Some anarcho-capitalists make the claim that since people operate according to reason, then we can basically trust the use of force as carried out by the rational man. Or that such private defense agencies will operate according to proper business ethics and seek profit and will not run-amuck with their use of force because it would be unprofitable in the long-run and they would go out of business. But following reason or discarding reason is a matter of choice – one’s fundamental choice – and so even the discretion of the rational man to use force must be nullified. It is not possible to know beforehand if he who wants to settle matters with force is rational or irrational, or that he will seek exacting justice according to rational principles. In this regard, the very fact that he seeks to use force to settle a disagreement must be held in suspicion and prevented in the name of living under civil terms of a proper society (one based upon reason as an absolute).

The point is to rein in the use of force – to eradicate force from society so that the rational man can prosper. The fact that under such a system the irrational would also be protected is of a secondary consequence. The primary purpose and function of a proper society with rational laws and a rational court system and police is to guard the rational man from the initiation of force.

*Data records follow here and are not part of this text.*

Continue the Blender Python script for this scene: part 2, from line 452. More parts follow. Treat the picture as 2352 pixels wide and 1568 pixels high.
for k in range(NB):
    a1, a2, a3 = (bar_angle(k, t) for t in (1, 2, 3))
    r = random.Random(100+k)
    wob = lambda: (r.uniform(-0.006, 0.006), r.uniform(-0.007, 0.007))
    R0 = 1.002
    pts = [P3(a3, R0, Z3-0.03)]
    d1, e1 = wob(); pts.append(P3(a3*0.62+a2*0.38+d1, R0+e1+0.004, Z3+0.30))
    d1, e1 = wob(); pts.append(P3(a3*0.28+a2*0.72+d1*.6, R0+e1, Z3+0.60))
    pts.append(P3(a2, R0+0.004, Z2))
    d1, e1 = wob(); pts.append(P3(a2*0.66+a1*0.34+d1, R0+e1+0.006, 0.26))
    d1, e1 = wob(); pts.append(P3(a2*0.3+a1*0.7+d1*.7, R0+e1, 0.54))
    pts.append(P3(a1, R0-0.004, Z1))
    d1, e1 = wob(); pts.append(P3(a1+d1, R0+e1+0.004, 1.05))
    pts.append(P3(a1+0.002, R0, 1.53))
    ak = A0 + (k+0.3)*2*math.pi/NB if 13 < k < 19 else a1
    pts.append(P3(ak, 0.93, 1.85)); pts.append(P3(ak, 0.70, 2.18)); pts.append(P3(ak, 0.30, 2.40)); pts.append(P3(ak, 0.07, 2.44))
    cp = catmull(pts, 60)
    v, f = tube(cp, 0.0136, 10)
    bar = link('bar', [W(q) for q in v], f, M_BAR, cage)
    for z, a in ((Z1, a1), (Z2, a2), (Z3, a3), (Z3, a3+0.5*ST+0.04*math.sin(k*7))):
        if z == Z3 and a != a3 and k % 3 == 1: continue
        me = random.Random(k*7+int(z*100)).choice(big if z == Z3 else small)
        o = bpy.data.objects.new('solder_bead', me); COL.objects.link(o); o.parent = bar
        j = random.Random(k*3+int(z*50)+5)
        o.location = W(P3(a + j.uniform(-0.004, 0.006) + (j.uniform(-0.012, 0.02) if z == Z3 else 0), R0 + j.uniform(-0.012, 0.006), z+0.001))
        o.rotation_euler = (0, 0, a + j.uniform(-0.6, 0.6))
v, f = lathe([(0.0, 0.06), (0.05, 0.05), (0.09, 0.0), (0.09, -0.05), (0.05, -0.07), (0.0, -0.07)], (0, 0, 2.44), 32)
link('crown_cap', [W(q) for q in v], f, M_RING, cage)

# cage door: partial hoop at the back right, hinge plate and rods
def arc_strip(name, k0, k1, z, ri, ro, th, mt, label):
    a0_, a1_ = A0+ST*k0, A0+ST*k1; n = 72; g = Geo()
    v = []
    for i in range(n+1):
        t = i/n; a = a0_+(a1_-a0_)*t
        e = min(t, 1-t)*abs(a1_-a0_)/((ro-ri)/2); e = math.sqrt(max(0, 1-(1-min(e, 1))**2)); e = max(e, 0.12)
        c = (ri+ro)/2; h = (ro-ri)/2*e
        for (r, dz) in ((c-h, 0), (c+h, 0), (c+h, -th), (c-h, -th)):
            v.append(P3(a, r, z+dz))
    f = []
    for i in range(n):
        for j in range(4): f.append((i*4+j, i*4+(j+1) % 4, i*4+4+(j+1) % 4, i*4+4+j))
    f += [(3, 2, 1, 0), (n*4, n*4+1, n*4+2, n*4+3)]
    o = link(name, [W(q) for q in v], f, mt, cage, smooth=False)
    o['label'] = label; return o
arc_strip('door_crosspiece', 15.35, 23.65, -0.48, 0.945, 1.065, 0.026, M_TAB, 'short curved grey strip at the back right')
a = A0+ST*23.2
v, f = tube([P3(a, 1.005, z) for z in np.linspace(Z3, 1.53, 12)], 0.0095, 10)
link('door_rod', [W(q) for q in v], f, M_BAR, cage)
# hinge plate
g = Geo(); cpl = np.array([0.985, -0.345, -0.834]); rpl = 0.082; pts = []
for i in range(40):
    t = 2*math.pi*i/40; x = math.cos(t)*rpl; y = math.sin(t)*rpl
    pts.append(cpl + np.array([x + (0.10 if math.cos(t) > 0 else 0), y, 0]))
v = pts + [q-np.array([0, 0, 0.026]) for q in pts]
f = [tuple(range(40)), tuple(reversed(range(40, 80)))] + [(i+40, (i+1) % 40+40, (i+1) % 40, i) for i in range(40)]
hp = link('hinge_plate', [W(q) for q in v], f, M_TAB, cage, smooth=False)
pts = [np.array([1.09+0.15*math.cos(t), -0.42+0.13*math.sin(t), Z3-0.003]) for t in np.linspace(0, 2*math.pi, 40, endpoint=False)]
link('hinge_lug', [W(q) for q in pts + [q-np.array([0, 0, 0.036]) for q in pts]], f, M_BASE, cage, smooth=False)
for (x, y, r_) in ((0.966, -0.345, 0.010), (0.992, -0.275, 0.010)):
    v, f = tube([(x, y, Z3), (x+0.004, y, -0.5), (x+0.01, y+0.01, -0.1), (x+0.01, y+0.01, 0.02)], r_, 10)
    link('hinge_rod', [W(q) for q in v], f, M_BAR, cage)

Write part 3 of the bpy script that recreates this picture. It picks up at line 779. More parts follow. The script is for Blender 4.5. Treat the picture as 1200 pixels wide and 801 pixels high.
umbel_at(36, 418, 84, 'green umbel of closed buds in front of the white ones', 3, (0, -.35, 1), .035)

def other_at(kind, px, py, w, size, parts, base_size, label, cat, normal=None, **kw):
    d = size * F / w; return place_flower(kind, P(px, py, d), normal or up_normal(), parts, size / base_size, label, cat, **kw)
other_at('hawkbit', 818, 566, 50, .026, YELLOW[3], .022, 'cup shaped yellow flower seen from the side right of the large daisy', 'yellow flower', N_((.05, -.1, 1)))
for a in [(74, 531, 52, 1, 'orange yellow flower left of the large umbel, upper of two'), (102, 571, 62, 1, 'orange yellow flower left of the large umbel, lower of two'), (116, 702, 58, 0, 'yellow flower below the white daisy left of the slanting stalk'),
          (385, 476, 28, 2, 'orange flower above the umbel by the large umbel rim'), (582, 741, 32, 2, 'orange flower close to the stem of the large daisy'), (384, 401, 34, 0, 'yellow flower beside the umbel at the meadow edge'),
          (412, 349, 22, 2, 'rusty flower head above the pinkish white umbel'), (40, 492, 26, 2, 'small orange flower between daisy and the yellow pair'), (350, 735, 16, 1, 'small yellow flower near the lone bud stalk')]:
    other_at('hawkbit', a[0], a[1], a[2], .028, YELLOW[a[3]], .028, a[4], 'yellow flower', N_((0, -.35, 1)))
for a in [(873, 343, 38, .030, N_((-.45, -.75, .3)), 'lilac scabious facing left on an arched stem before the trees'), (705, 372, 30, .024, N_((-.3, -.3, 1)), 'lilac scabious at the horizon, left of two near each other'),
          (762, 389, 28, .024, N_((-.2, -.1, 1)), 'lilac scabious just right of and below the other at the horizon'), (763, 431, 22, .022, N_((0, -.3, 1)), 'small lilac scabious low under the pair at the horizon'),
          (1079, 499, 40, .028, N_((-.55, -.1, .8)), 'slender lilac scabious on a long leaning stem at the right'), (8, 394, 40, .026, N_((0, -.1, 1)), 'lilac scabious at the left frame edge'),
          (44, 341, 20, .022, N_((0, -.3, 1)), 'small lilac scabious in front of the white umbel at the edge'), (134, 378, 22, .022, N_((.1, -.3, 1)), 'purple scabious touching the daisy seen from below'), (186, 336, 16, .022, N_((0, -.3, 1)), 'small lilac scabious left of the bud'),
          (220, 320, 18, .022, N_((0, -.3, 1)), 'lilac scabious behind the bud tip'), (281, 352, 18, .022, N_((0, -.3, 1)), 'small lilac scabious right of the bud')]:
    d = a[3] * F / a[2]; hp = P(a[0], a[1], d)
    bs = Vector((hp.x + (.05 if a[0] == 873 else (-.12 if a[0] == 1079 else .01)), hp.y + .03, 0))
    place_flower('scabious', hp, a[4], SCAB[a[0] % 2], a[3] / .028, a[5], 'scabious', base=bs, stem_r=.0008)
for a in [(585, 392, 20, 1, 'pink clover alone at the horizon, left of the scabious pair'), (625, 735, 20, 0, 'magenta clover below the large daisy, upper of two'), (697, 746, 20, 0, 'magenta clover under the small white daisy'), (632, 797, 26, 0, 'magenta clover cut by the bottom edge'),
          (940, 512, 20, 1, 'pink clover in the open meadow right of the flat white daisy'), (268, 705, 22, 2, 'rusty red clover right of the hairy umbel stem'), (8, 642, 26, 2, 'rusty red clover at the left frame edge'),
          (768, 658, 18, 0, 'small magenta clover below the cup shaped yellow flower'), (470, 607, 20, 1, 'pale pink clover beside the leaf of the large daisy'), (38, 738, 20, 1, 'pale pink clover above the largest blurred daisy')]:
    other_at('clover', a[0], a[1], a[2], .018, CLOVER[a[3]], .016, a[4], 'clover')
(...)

But this also means that he cannot use force to settle disagreements at his sole discretion, not if he wants to be protected from the initiation of force. To hold otherwise is to invoke a contradiction to the principle that individual rights ought to be protected. That is, even the accused has a right to be so defended against the use of force, and can thus seek protection and to have his side be heard by impartial observers. It has to go both ways if reason as an absolute will be the ruling factor of a proper society.

Under full capitalism, yes, it would be possible and even proper to have private security guards or even private arbitration specialists, but these cannot be permitted to become a law unto themselves in the greater society – that is, it cannot be left up to their sole discretion when and where to use force to settle disagreements. That is, your private security guards could be paid to protect oneself and one’s property, but they could not be judge, jury, and executioner against those believed to have violated your rights. Likewise with private arbiters, who can be called upon to settle disagreements over contracts. In the long-run, these, too, cannot become a law unto themselves, but must make their case to the law courts with impartial observers making the final determination if terms and agreements spelled out in the contract have been violated or not. Otherwise, there is the implication that one can use force at one’s sole discretion, which would be a violation of the terms that must be set to subordinate might to right.

 

In short, I am against the anarcho-capitalists on moral grounds, as their policies do not subordinate might to right, and do not uphold reason as a moral absolute.